Specifically, how does the cost grow when we use these functions on numbers or lists?
Scenario Under Consideration
Analyze the time complexity of using abs() and round() on a list of numbers.
numbers = [3.14, -2.71, 0, 7.5, -1.2]
results = []
for num in numbers:
a = abs(num)
r = round(num)
results.append((a, r))
This code takes each number, finds its absolute value and rounds it, then stores the results.
Identify Repeating Operations
Look at what repeats as the input grows.
- Primary operation: Looping through each number in the list.
- How many times: Once for each number in the list (n times).
How Execution Grows With Input
As the list gets bigger, the number of times we call abs() and round() grows the same way.
| Input Size (n) | Approx. Operations |
|---|---|
| 10 | About 20 calls (2 per number) |
| 100 | About 200 calls |
| 1000 | About 2000 calls |
Pattern observation: The total work grows directly with the number of items.
Final Time Complexity
Time Complexity: O(n)
This means the time to finish grows in a straight line as the list gets longer.
Common Mistake
[X] Wrong: "abs() and round() take longer on bigger numbers, so time grows with number size."

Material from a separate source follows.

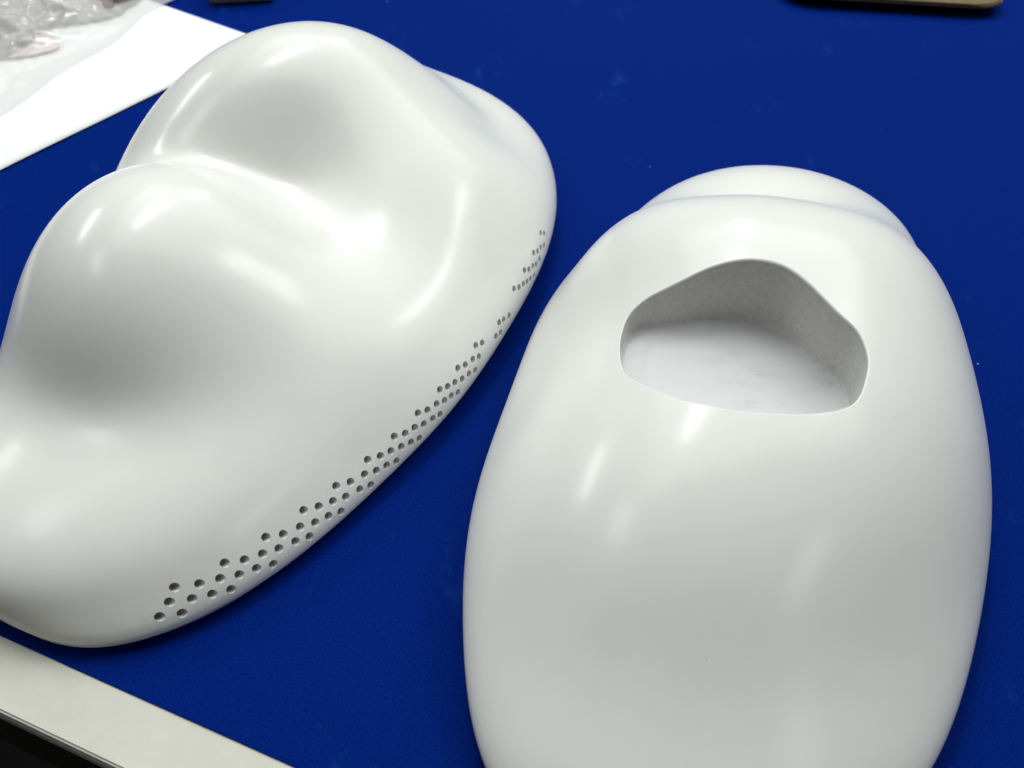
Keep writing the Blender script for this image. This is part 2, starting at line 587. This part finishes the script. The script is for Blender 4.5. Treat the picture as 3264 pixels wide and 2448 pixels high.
def closed_curve(P, m):
    """smooth closed curve through the points, resampled evenly"""
    n = len(P)
    out = []
    for i in range(n):
        p0, p1, p2, p3 = P[i - 1], P[i], P[(i + 1) % n], P[(i + 2) % n]
        for t in np.linspace(0, 1, 24, endpoint=False):
            out.append(0.5 * ((2 * p1) + (-p0 + p2) * t + (2 * p0 - 5 * p1 + 4 * p2 - p3) * t ** 2 + (-p0 + 3 * p1 - 3 * p2 + p3) * t ** 3))
    Q = np.array(out)
    L = np.linalg.norm(np.roll(Q, -1, 0) - Q, axis=1)
    s = np.concatenate([[0], np.cumsum(L)])
    Q = np.concatenate([Q, Q[:1]])
    u = np.linspace(0, s[-1], m, endpoint=False)
    Q = np.stack([np.interp(u, s, Q[:, i]) for i in range(3)], 1)
    w = np.array([1, 3, 6, 9, 10, 9, 6, 3, 1], float)
    for _ in range(2):
        Q = sum(w[k] * np.roll(Q, k - 4, 0) for k in range(9)) / w.sum()
    return Q

MR = 384
rim = closed_curve(RIM, MR)
ud = rim - np.array(EC)
ud /= np.linalg.norm(ud, axis=1)[:, None]
pole = -ud.mean(0)
pole /= np.linalg.norm(pole)
ang = np.arccos(np.clip(ud @ pole, -1, 1))
rim = np.array(EC) + solve_radial(field_egg, EC, ud)[:, None] * ud
KR = 190
FIL = 0.0007                                # rounding of the rim
s_list = 0.030 * np.linspace(0, 1, 6)[1:]
s_list = np.concatenate([[0.006], np.linspace(0.012, 0.985, KR)])
rings = []
for s in s_list:
    a = ang * s
    so = np.sin(ang)
    d = (np.sin(ang - a) / so)[:, None] * ud + (np.sin(a) / so)[:, None] * pole
    d /= np.linalg.norm(d, axis=1)[:, None]
    rings.append(np.array(EC) + solve_radial(field_egg, EC, d)[:, None] * d)
p0 = rings[0]
p1 = rim - np.array([0, 0, FIL])
fillet = [((1 - t) ** 2) * p1 + 2 * t * (1 - t) * rim + t * t * p0 for t in np.linspace(0, 1, 7)[:-1]]
allr = fillet + rings
EV = np.concatenate(allr)
EF = []
for i in range(len(allr) - 1):
    for j in range(MR):
        j2 = (j + 1) % MR
        EF.append((i * MR + j, i * MR + j2, (i + 1) * MR + j2, (i + 1) * MR + j))
tip = len(EV)
EV = np.concatenate([EV, [np.array(EC) + solve_radial(field_egg, EC, pole[None])[0] * pole]])
i = len(allr) - 1
EF += [(i * MR + j, i * MR + (j + 1) % MR, tip) for j in range(MR)]
egg = empty('egg_shell', (0.066, 0.165, 0.0))
tag(egg, 'white egg-shaped shell with a rounded triangular open cavity on top', 'shell')
shell = mesh_obj('shell', EV, EF, M_WHITE, egg)
exact_normals(shell.data, field_egg)

ZF = 0.0455                                 # cavity floor
cc = rim.mean(0)
FB = 0.0018
wall = []
for t in np.linspace(0, 1, 26):
    q = p1.copy()
    k = 1.0 - 0.01 * t
    q[:, :2] = cc[:2] + (p1[:, :2] - cc[:2]) * k
    q[:, 2] = p1[:, 2] + (ZF + FB - p1[:, 2]) * t
    wall.append(q)
base = wall[-1]
for a in np.linspace(0, math.pi / 2, 6)[1:]:
    q = base.copy()
    v = cc[:2] - base[:, :2]
    v /= np.linalg.norm(v, axis=1)[:, None]
    q[:, :2] += v * (FB * (1 - math.cos(a)))
    q[:, 2] = ZF + FB * (1 - math.sin(a))
    wall.append(q)
WF = []
for i in range(len(wall) - 1):
    for j in range(MR):
        j2 = (j + 1) % MR
        WF.append((i * MR + j, (i + 1) * MR + j, (i + 1) * MR + j2, i * MR + j2))
mesh_obj('cavity_wall', np.concatenate(wall), [f[::-1] for f in WF], M_WALL, egg)['label'] = 'rough grey sanded wall of the cavity'
last = wall[-1]
fl = [last]
for k in (0.97, 0.8, 0.6, 0.4, 0.2):
    q = last.copy()
    q[:, :2] = cc[:2] + (last[:, :2] - cc[:2]) * k
    fl.append(q)
FV = np.concatenate(fl + [np.array([[cc[0], cc[1], ZF]])])
FF = []
for i in range(len(fl) - 1):
    for j in range(MR):
        j2 = (j + 1) % MR
        FF.append((i * MR + j, i * MR + j2, (i + 1) * MR + j2, (i + 1) * MR + j))
i = len(fl) - 1
FF += [(i * MR + j, i * MR + (j + 1) % MR, len(FV) - 1) for j in range(MR)]
mesh_obj('cavity_floor', FV, FF, M_CFLOOR, egg)['label'] = 'scuffed off-white flat floor of the cavity'

# ------------------------------------------------------------------ paper sheet
PK = np.array([-0.1465, 0.4938])
PA = np.array([-0.2438, 0.3528]) - PK
PA /= np.linalg.norm(PA)
PB = np.array([-PA[1], PA[0]])
if PB[0] > 0:
    PB = -PB
NX, NY = 40, 30
pv, pf = [], []
for i in range(NX + 1):
    for j in range(NY + 1):
        q = PK + PA * (0.297 * i / NX) + PB * (0.210 * j / NY)
        z = 0.0006 + 0.0004 * noise.noise(Vector((q[0] * 18, q[1] * 18, 3.1)))
        pv.append((q[0], q[1], z + 0.0004))
for i in range(NX):
    for j in range(NY):
        pf.append((i * (NY + 1) + j, (i + 1) * (NY + 1) + j, (i + 1) * (NY + 1) + j + 1, i * (NY + 1) + j + 1))
paper = mesh_obj('paper_sheet', pv, pf, M_PAPER)
if paper.data.polygons[0].normal.z < 0:
    paper.data.flip_normals()
so_ = paper.modifiers.new('thickness', 'SOLIDIFY')
so_.thickness = 0.00012
tag(paper, 'white paper sheet lying under the clear plastic bag behind the twin domes', 'paper')

# ------------------------------------------------------------------ crumpled plastic bag on the paper
bag = empty('plastic_bag', (-0.30, 0.50, 0.002))
tag(bag, 'crumpled clear plastic bag lying on the white paper', 'plastic bag')
B0 = np.array([-0.358, 0.505])
bu = np.array([math.cos(R(71)), math.sin(R(71))])      # along the open edge
bw = np.array([-bu[1], bu[0]])                          # away from the camera, to the upper left
GX, GY = 210, 190
LX, LY = 0.26, 0.24
def bag_height(u, w):
    """u along, w across; both -1..1"""
    ex = max(0.0, 1 - abs(u) ** 4) * max(0.0, 1 - abs(w) ** 4)
    p = Vector((u * LX * 0.5, w * LY * 0.5, 0.0))
    bulk = 0.024 * max(0.0, min(1.0, (w + 0.97) / 1.1)) ** 0.9
    fold = noise.ridged_multi_fractal(p * 26.0, 0.9, 2.1, 5, 1.0, 2.0) * 0.0060
    small = abs(noise.noise(p * 130.0)) * 0.0022 + abs(noise.noise(p * 260.0 + Vector((5, 1, 2)))) * 0.0010
    soft = 0.003 * (0.5 + noise.noise(p * 14.0 + Vector((9, 2, 7))))
    amount = 0.12 + 0.88 * max(0.0, min(1.0, (w + 0.98) / 0.35))
    return ex * (bulk + amount * (fold + small) + soft)
bv, bf = [], []
for i in range(GX + 1):
    for j in range(GY + 1):
        u = 2 * i / GX - 1
        w = 2 * j / GY - 1
        q = B0 + bu * (u * LX * 0.5 + 0.004 * noise.noise(Vector((w * 3, 0.3, 1)))) + bw * (w * LY * 0.5 + 0.006 * noise.noise(Vector((u * 3, 4.3, 1))))
        bv.append((q[0], q[1], 0.0022 + bag_height(u, w)))
for i in range(GX):
    for j in range(GY):
        bf.append((i * (GY + 1) + j, (i + 1) * (GY + 1) + j, (i + 1) * (GY + 1) + j + 1, i * (GY + 1) + j + 1))
mesh_obj('film', bv, bf, M_FILM, bag)
# what is packed inside
def lump(name, c, r, mat, seed, parent):
    bm_ = bmesh.new()
    bmesh.ops.create_icosphere(bm_, subdivisions=4, radius=1.0)
    for v in bm_.verts:
        k = 1.0 + 0.22 * noise.noise(v.co * 1.7 + Vector((seed, 0, 0))) + 0.08 * noise.noise(v.co * 5.0 + Vector((0, seed, 0)))
        v.co = Vector((c[0] + v.co.x * r[0] * k, c[1] + v.co.y * r[1] * k, max(0.0024, c[2] + v.co.z * r[2] * k)))
    return bm_obj(name, bm_, mat, parent, True)
lump('contents', (-0.335, 0.500, 0.006), (0.055, 0.05, 0.012), M_TAUPE, 1.0, bag)
lump('contents', (-0.285, 0.545, 0.005), (0.045, 0.035, 0.010), M_TAUPE, 4.0, bag)
lump('printed_strip', (-0.300, 0.485, 0.0028), (0.034, 0.018, 0.0012), M_PINK, 7.0, bag)

# ------------------------------------------------------------------ things cut off by the top of the frame
def rounded_slab(name, c, sx, sy, z0, z1, rad, yaw, mat, parent=None, bev=0.001):
    bm_ = bmesh.new()
    ring = []
    for qx, qy, a0 in ((1, 1, 0), (-1, 1, 90), (-1, -1, 180), (1, -1, 270)):
        for k in range(9):
            a = R(a0 + 90 * k / 8)
            ring.append((qx * (sx - rad) + rad * math.cos(a), qy * (sy - rad) + rad * math.sin(a)))
    ca, sa = math.cos(yaw), math.sin(yaw)
    lo = [bm_.verts.new((c[0] + x * ca - y * sa, c[1] + x * sa + y * ca, z0)) for x, y in ring]
    hi = [bm_.verts.new((c[0] + x * ca - y * sa, c[1] + x * sa + y * ca, z1)) for x, y in ring]
    n = len(ring)
    bm_.faces.new(lo[::-1])
    top = bm_.faces.new(hi)
    for k in range(n):
        bm_.faces.new((lo[k], lo[(k + 1) % n], hi[(k + 1) % n], hi[k]))
    if bev:
        bmesh.ops.bevel(bm_, geom=list(top.edges), offset=bev, segments=3, affect='EDGES')
    return bm_obj(name, bm_, mat, parent)

gb = empty('grey_block', (-0.176, 0.572, 0.0))
tag(gb, 'small charcoal grey block behind the paper corner', 'block')
rounded_slab('casing', (-0.176, 0.578), 0.020, 0.030, 0.0015, 0.016, 0.004, R(8), M_GREY, gb)
rounded_slab('foot', (-0.176, 0.578), 0.017, 0.027, 0.0003, 0.0014, 0.003, R(8), M_FEET, gb, 0)

br = empty('brown_board', (0.252, 0.6285, 0.0))
tag(br, 'brown board with a rounded corner raised above the mat, beyond the egg shell', 'board')
rounded_slab('panel', (0.2520, 0.6285), 0.068, 0.095, 0.0060, 0.0085, 0.020, R(-9), M_TAN, br)
for sx in (-1, 1):
    for sy in (-1, 1):
        rounded_slab('foot', (0.2520 + sx * 0.04, 0.640 + sy * 0.045), 0.008, 0.008, 0.0003, 0.0059, 0.005, R(-7), M_FEET, br, 0)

[OK] Correct: These functions run in constant time regardless of the number's value; time depends on how many numbers you process, not their size.
Interview Connect
Understanding how simple built-in functions behave with input size helps you explain your code clearly and think about efficiency in real tasks.
Self-Check
What if we applied abs() and round() to a nested list of numbers instead of a flat list? How would the time complexity change?